[Rows from a 3D scene dataset]
[Begin]

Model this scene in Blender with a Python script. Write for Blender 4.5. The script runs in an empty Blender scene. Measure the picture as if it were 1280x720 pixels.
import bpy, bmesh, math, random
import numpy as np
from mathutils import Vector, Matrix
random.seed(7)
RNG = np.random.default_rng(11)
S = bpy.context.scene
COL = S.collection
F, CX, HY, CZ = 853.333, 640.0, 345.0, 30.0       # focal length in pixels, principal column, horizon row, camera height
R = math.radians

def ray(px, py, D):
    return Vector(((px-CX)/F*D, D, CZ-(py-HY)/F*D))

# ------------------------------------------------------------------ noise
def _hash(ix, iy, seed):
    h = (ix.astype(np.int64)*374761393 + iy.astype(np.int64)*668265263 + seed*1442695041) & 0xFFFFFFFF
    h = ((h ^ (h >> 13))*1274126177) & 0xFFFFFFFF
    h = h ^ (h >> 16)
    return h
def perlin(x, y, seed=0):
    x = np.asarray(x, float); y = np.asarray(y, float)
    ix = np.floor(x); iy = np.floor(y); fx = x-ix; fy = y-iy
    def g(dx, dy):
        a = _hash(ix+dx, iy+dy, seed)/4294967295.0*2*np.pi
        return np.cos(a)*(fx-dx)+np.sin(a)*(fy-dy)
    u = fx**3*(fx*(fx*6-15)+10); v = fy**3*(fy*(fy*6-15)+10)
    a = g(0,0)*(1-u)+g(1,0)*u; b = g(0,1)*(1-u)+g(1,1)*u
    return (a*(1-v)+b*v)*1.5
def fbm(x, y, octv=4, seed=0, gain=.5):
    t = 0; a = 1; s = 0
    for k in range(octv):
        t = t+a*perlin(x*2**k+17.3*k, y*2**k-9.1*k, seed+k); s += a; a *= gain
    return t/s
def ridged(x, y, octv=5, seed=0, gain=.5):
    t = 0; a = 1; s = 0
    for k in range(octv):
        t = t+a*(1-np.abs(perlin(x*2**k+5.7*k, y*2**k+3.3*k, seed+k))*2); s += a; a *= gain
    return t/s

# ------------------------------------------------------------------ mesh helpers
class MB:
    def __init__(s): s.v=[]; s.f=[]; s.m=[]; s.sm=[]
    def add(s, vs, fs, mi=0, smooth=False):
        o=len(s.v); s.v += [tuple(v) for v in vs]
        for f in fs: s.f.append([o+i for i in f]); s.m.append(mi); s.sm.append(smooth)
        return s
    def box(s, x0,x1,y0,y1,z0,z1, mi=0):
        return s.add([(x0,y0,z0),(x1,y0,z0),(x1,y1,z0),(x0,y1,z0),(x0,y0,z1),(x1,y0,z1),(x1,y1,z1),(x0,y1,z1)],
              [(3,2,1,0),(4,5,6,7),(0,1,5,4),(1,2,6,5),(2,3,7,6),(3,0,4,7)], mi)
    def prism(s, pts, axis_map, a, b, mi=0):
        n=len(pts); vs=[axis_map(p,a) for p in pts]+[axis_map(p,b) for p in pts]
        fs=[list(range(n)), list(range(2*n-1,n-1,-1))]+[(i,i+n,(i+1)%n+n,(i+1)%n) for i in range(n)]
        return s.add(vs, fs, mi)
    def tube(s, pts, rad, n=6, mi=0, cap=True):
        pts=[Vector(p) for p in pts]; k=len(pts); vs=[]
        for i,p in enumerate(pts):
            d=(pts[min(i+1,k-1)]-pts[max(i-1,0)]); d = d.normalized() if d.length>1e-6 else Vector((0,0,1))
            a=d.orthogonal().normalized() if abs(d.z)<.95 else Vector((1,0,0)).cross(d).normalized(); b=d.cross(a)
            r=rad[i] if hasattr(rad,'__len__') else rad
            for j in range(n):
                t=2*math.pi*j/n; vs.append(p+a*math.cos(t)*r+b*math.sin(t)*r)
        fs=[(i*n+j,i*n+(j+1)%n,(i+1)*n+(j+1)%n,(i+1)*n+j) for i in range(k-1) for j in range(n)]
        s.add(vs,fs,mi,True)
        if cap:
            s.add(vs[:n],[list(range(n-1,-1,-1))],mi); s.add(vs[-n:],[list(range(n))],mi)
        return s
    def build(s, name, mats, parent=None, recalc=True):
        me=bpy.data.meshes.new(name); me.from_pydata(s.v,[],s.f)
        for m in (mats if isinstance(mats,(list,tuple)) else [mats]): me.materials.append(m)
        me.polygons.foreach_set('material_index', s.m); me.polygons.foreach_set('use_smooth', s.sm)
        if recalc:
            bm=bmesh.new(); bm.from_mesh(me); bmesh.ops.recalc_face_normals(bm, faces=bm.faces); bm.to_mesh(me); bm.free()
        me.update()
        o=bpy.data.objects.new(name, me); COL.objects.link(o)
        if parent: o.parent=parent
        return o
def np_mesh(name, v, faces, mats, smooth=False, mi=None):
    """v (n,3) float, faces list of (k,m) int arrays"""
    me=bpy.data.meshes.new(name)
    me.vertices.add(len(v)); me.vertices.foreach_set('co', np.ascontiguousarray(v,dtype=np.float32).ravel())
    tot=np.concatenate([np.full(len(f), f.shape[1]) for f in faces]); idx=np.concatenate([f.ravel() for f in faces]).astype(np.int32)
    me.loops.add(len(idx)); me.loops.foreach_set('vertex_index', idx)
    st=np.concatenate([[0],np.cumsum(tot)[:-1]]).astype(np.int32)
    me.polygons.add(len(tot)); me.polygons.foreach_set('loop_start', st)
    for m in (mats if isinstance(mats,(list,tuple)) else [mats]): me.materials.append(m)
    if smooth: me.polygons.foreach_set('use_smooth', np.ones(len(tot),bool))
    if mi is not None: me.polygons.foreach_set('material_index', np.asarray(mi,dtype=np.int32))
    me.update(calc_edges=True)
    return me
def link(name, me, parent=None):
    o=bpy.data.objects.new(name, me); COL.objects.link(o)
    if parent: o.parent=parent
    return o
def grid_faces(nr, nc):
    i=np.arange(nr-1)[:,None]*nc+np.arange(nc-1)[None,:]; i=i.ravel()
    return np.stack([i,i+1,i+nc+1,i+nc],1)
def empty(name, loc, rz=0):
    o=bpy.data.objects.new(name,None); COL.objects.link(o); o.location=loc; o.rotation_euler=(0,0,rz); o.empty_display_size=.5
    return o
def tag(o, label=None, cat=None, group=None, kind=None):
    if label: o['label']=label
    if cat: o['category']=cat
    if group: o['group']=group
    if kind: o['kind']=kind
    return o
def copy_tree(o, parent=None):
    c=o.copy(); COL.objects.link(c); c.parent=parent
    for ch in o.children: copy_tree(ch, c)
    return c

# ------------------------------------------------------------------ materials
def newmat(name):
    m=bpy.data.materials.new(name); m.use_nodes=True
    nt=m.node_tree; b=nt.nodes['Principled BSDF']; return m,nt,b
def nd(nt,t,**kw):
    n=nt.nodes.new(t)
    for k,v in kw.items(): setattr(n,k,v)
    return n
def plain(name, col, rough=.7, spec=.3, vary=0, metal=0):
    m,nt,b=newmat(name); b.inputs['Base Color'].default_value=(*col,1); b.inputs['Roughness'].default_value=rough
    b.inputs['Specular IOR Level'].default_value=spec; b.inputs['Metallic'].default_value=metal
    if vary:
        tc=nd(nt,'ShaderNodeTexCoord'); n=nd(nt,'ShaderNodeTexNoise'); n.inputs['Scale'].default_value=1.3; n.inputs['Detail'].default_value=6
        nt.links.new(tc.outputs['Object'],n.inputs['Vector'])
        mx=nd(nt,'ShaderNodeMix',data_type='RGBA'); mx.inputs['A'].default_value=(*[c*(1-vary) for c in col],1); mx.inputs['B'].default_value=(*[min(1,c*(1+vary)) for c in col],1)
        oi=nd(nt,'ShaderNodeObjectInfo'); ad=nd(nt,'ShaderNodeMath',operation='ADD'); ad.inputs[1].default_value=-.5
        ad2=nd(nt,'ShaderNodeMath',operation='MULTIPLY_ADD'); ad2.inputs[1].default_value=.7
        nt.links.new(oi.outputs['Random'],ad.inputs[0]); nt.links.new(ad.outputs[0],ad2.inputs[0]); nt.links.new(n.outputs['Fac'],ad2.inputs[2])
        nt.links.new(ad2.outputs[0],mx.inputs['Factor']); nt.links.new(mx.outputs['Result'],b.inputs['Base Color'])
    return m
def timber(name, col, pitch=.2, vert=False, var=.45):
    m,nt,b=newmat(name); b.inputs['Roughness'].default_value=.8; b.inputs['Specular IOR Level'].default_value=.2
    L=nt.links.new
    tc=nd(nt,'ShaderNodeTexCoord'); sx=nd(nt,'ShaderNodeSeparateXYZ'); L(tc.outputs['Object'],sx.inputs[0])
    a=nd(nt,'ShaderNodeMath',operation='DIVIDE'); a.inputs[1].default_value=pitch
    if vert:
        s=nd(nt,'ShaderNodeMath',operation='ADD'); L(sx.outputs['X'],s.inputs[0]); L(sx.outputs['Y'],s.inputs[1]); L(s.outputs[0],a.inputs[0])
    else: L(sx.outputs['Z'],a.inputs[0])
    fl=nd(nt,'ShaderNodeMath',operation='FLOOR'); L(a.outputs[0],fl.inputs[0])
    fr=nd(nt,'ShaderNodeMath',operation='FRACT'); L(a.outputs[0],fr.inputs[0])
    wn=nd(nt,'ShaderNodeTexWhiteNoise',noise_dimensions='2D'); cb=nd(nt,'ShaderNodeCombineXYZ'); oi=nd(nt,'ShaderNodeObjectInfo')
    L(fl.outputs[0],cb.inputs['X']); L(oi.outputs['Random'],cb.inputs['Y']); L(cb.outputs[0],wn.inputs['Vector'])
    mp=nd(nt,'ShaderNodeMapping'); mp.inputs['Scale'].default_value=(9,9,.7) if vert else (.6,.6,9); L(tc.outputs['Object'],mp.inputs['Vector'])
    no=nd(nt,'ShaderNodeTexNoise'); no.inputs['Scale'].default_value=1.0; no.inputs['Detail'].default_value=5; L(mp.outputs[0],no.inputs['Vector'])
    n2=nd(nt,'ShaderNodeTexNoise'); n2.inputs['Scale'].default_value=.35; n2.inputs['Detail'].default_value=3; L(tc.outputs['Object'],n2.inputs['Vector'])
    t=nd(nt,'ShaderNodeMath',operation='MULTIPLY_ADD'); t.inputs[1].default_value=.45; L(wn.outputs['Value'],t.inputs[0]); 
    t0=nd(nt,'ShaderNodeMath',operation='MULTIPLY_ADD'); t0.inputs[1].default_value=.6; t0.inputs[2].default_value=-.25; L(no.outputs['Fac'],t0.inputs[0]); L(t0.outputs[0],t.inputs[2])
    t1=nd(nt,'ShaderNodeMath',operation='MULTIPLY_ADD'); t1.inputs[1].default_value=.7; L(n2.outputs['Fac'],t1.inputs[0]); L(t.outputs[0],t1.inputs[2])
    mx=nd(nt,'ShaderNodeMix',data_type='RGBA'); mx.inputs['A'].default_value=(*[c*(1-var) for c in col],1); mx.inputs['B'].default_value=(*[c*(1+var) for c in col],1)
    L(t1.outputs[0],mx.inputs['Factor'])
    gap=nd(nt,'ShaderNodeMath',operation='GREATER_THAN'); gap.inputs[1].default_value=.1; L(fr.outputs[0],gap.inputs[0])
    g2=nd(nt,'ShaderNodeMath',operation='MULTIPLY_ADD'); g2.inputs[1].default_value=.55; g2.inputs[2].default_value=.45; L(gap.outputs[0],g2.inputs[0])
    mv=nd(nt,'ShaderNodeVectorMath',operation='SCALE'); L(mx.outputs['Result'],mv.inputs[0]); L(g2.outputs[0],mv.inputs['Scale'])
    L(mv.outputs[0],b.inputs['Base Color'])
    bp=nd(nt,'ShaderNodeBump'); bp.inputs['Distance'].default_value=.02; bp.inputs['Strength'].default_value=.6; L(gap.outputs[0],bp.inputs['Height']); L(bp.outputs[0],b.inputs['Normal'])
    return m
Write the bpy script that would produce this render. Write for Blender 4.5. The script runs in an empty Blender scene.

[End]

INSTRUCTION —
Emit an exact copy of the lines spanning the start of the records to the line containing "return Vector(((px-CX)/F*D, D, CZ-(py-HY)/F*D))", inclusive, and no other output.

RESPONSE BELOW —
Model this scene in Blender with a Python script. Write for Blender 4.5. The script runs in an empty Blender scene. Measure the picture as if it were 1280x720 pixels.
import bpy, bmesh, math, random
import numpy as np
from mathutils import Vector, Matrix
random.seed(7)
RNG = np.random.default_rng(11)
S = bpy.context.scene
COL = S.collection
F, CX, HY, CZ = 853.333, 640.0, 345.0, 30.0       # focal length in pixels, principal column, horizon row, camera height
R = math.radians

def ray(px, py, D):
    return Vector(((px-CX)/F*D, D, CZ-(py-HY)/F*D))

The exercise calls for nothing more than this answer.